* BEGIN DATA EXCERPT *

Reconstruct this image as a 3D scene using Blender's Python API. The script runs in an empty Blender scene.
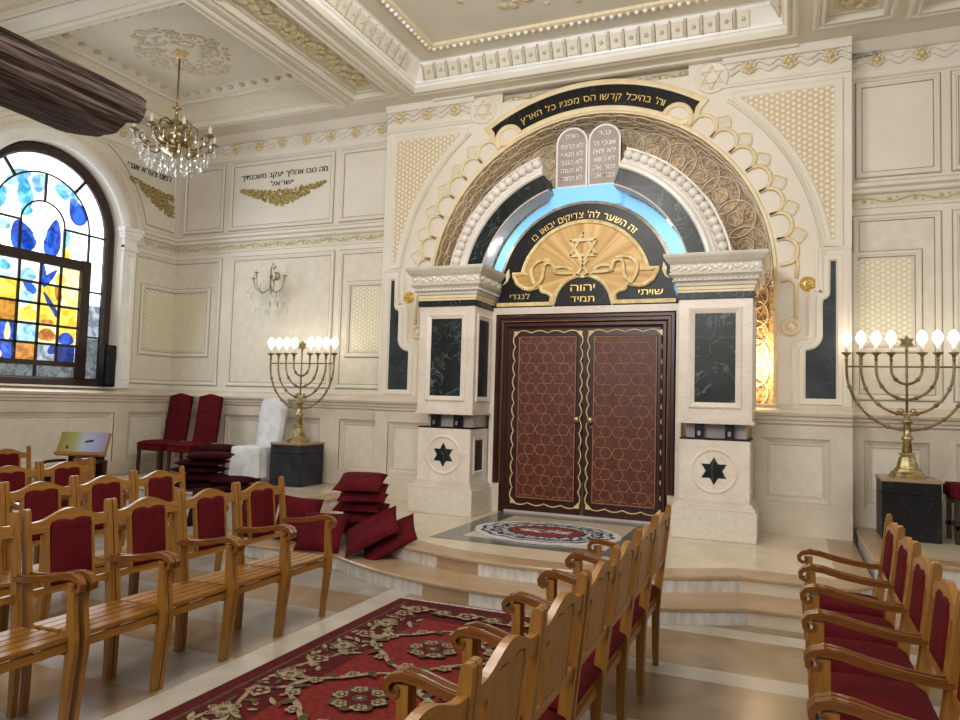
import bpy, bmesh, math, random
from math import sin, cos, pi, radians as rad, atan2, hypot, sqrt, degrees
from mathutils import Vector, Matrix
random.seed(11)
SC = bpy.context.scene
COL = SC.collection

# ------------------------------------------------------------------ materials
def srgb(r, g, b):
    f = lambda c: (c/255/12.92) if c/255 <= .04045 else ((c/255+.055)/1.055)**2.4
    return (f(r), f(g), f(b), 1)
def newmat(name):
    m = bpy.data.materials.new(name); m.use_nodes = True
    return m, m.node_tree.nodes, m.node_tree.links, m.node_tree.nodes['Principled BSDF']
def nmat(name, c1, c2=None, scale=4, rough=.55, bump=0, metal=0, detail=4, stretch=(1,1,1), lo=.35, hi=.65, sheen=0, dist=0, bscale=None, spec=.5):
    m, N, L, b = newmat(name)
    b.inputs['Roughness'].default_value = rough; b.inputs['Metallic'].default_value = metal
    b.inputs['Specular IOR Level'].default_value = spec
    if sheen:
        b.inputs['Sheen Weight'].default_value = sheen; b.inputs['Sheen Roughness'].default_value = .4
    tc = N.new('ShaderNodeTexCoord'); mp = N.new('ShaderNodeMapping'); mp.inputs['Scale'].default_value = stretch
    L.new(tc.outputs['Object'], mp.inputs[0])
    nz = N.new('ShaderNodeTexNoise'); nz.inputs['Scale'].default_value = scale; nz.inputs['Detail'].default_value = detail; nz.inputs['Distortion'].default_value = dist
    L.new(mp.outputs[0], nz.inputs['Vector'])
    cr = N.new('ShaderNodeValToRGB'); cr.color_ramp.elements[0].color = c1; cr.color_ramp.elements[1].color = c2 or c1
    cr.color_ramp.elements[0].position = lo; cr.color_ramp.elements[1].position = hi
    L.new(nz.outputs['Fac'], cr.inputs[0]); L.new(cr.outputs[0], b.inputs['Base Color'])
    if bump:
        n2 = nz
        if bscale:
            n2 = N.new('ShaderNodeTexNoise'); n2.inputs['Scale'].default_value = bscale; n2.inputs['Detail'].default_value = 3; L.new(mp.outputs[0], n2.inputs['Vector'])
        bp = N.new('ShaderNodeBump'); bp.inputs['Strength'].default_value = bump; bp.inputs['Distance'].default_value = .01
        L.new(n2.outputs['Fac'], bp.inputs['Height']); L.new(bp.outputs[0], b.inputs['Normal'])
    return m
def veined(name, base, base2, vein, scale=3, rough=.15, width=.03, amount=1.0):
    m, N, L, b = newmat(name); b.inputs['Roughness'].default_value = rough
    tc = N.new('ShaderNodeTexCoord')
    n1 = N.new('ShaderNodeTexNoise'); n1.inputs['Scale'].default_value = scale*1.2; n1.inputs['Detail'].default_value = 6
    n2 = N.new('ShaderNodeTexNoise'); n2.inputs['Scale'].default_value = scale; n2.inputs['Detail'].default_value = 8; n2.inputs['Distortion'].default_value = 1.6
    L.new(tc.outputs['Object'], n1.inputs['Vector']); L.new(tc.outputs['Object'], n2.inputs['Vector'])
    cr = N.new('ShaderNodeValToRGB'); cr.color_ramp.elements[0].color = base; cr.color_ramp.elements[1].color = base2
    cr.color_ramp.elements[0].position = .35; cr.color_ramp.elements[1].position = .7
    L.new(n1.outputs['Fac'], cr.inputs[0])
    s = N.new('ShaderNodeMath'); s.operation = 'SUBTRACT'; s.inputs[1].default_value = .5; L.new(n2.outputs['Fac'], s.inputs[0])
    a = N.new('ShaderNodeMath'); a.operation = 'ABSOLUTE'; L.new(s.outputs[0], a.inputs[0])
    r2 = N.new('ShaderNodeMapRange'); r2.inputs[1].default_value = 0; r2.inputs[2].default_value = width; r2.inputs[3].default_value = amount; r2.inputs[4].default_value = 0
    L.new(a.outputs[0], r2.inputs[0])
    mx = N.new('ShaderNodeMixRGB'); L.new(r2.outputs[0], mx.inputs[0]); L.new(cr.outputs[0], mx.inputs[1]); mx.inputs[2].default_value = vein
    L.new(mx.outputs[0], b.inputs['Base Color'])
    if max(base[:3]) < .06: b.inputs['Specular IOR Level'].default_value = .3
    return m
def hexdots(name, c1, c2, c3, k, plane='XZ', rough=.5, bump=.6):
    """relief of little stars on a hexagonal grid"""
    m, N, L, b = newmat(name); b.inputs['Roughness'].default_value = rough
    tc = N.new('ShaderNodeTexCoord'); sp = N.new('ShaderNodeSeparateXYZ'); L.new(tc.outputs['Object'], sp.inputs[0])
    A, B = {'XZ': (0, 2), 'YZ': (1, 2)}[plane]
    tot = None
    for ang in (0, 60, 120):
        m1 = N.new('ShaderNodeMath'); m1.operation = 'MULTIPLY'; m1.inputs[1].default_value = k*cos(rad(ang)); L.new(sp.outputs[A], m1.inputs[0])
        m2 = N.new('ShaderNodeMath'); m2.operation = 'MULTIPLY_ADD'; m2.inputs[1].default_value = k*sin(rad(ang)); L.new(sp.outputs[B], m2.inputs[0]); L.new(m1.outputs[0], m2.inputs[2])
        c = N.new('ShaderNodeMath'); c.operation = 'COSINE'; L.new(m2.outputs[0], c.inputs[0])
        if tot is None: tot = c
        else:
            ad = N.new('ShaderNodeMath'); ad.operation = 'ADD'; L.new(tot.outputs[0], ad.inputs[0]); L.new(c.outputs[0], ad.inputs[1]); tot = ad
    mr = N.new('ShaderNodeMapRange'); mr.inputs[1].default_value = -1.5; mr.inputs[2].default_value = 3; L.new(tot.outputs[0], mr.inputs[0])
    cr = N.new('ShaderNodeValToRGB'); e = cr.color_ramp.elements; e[0].color = c1; e[0].position = .05; e[1].color = c3; e[1].position = .7
    x = e.new(.3); x.color = c2
    L.new(mr.outputs[0], cr.inputs[0]); L.new(cr.outputs[0], b.inputs['Base Color'])
    bp = N.new('ShaderNodeBump'); bp.inputs['Strength'].default_value = bump; bp.inputs['Distance'].default_value = .02
    L.new(mr.outputs[0], bp.inputs['Height']); L.new(bp.outputs[0], b.inputs['Normal'])
    return m
def emat(name, col, strength, base=None):
    m, N, L, b = newmat(name)
    b.inputs['Base Color'].default_value = base or col
    b.inputs['Emission Color'].default_value = col; b.inputs['Emission Strength'].default_value = strength
    return m
M = {}
M['plaster'] = nmat('painted_plaster', srgb(219,212,197), srgb(227,220,206), 1.6, .6, .05, bscale=60)
M['ceil'] = nmat('ceiling_plaster', srgb(214,207,190), srgb(222,215,199), 1.2, .65)
M['ceil_flat'] = nmat('ceiling_field', srgb(206,198,180), srgb(216,209,192), 1.0, .7)
M['field'] = nmat('mottled_wall_field', srgb(214,205,186), srgb(223,215,198), 9, .6, .04, detail=8)
M['ark'] = nmat('ark_wall_paint', srgb(224,214,198), srgb(231,222,207), 1.4, .5)
M['mould'] = nmat('moulding_shadow_paint', srgb(206,197,176), srgb(216,207,188), 3, .55)
M['dado'] = veined('cream_dado_marble', srgb(206,193,173), srgb(219,207,189), srgb(192,176,152), 2.2, .28, .012, .4)
M['pillar'] = veined('pale_pillar_marble', srgb(218,205,190), srgb(230,219,206), srgb(200,184,166), 2.6, .25, .014, .5)
M['rough_stone'] = nmat('bush_hammered_stone', srgb(212,201,185), srgb(222,212,197), 20, .65, .15, detail=8)
M['green'] = veined('dark_green_marble', srgb(15,20,21), srgb(38,47,46), srgb(112,124,118), 3.2, .3, .013, .8)
M['green2'] = veined('slate_green_marble', srgb(36,43,47), srgb(58,66,68), srgb(100,108,108), 3, .3, .010, .5)
M['black'] = veined('black_marble', srgb(12,12,14), srgb(24,24,27), srgb(96,92,88), 2.6, .35, .006, .45)
M['slate'] = nmat('charcoal_slab', srgb(30,33,40), srgb(52,54,62), 6, .55, .1, spec=.25)
M['trimgold'] = nmat('cream_gold_trim', srgb(226,204,160), srgb(236,218,180), 6, .45)
M['palegold'] = nmat('pale_gold_leaf', srgb(216,200,162), srgb(230,218,188), 25, .5, .2)
M['gold'] = nmat('gold_leaf', srgb(196,158,78), srgb(232,204,126), 18, .35, .1, metal=.5)
M['goldpaint'] = nmat('gold_paint', srgb(212,184,118), srgb(240,220,164), 12, .4, .0)
M['garland'] = nmat('antique_gold_relief', srgb(120,102,52), srgb(190,168,104), 30, .55, .5, metal=.1)
M['sage'] = nmat('tan_gold_relief', srgb(186,170,128), srgb(210,196,158), 25, .6, .4)
M['sage2'] = nmat('cream_frieze_ground', srgb(206,198,174), srgb(216,208,187), 30, .7, .4)
M['star_grid'] = hexdots('star_relief_spandrel', srgb(206,186,152), srgb(216,198,166), srgb(242,232,208), 2*pi/.056, bump=.4)
M['star_pale'] = hexdots('pale_star_grille', srgb(214,203,172), srgb(222,212,184), srgb(236,229,208), 2*pi/.05, bump=.4)
M['star_paleY'] = hexdots('pale_star_grille_side', srgb(214,203,172), srgb(222,212,184), srgb(236,229,208), 2*pi/.05, plane='YZ', bump=.4)
M['mahog'] = nmat('mahogany', srgb(44,16,13), srgb(62,24,19), 5, .28, stretch=(6,6,.6))
M['lattice_ground'] = nmat('carved_mahogany', srgb(78,34,19), srgb(98,45,26), 14, .4, .1)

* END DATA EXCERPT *

Print, exactly as written, the lines above from the first one to the one containing "COL = SC.collection". Leave out pictures.

Reconstruct this image as a 3D scene using Blender's Python API. The script runs in an empty Blender scene.
import bpy, bmesh, math, random
from math import sin, cos, pi, radians as rad, atan2, hypot, sqrt, degrees
from mathutils import Vector, Matrix
random.seed(11)
SC = bpy.context.scene
COL = SC.collection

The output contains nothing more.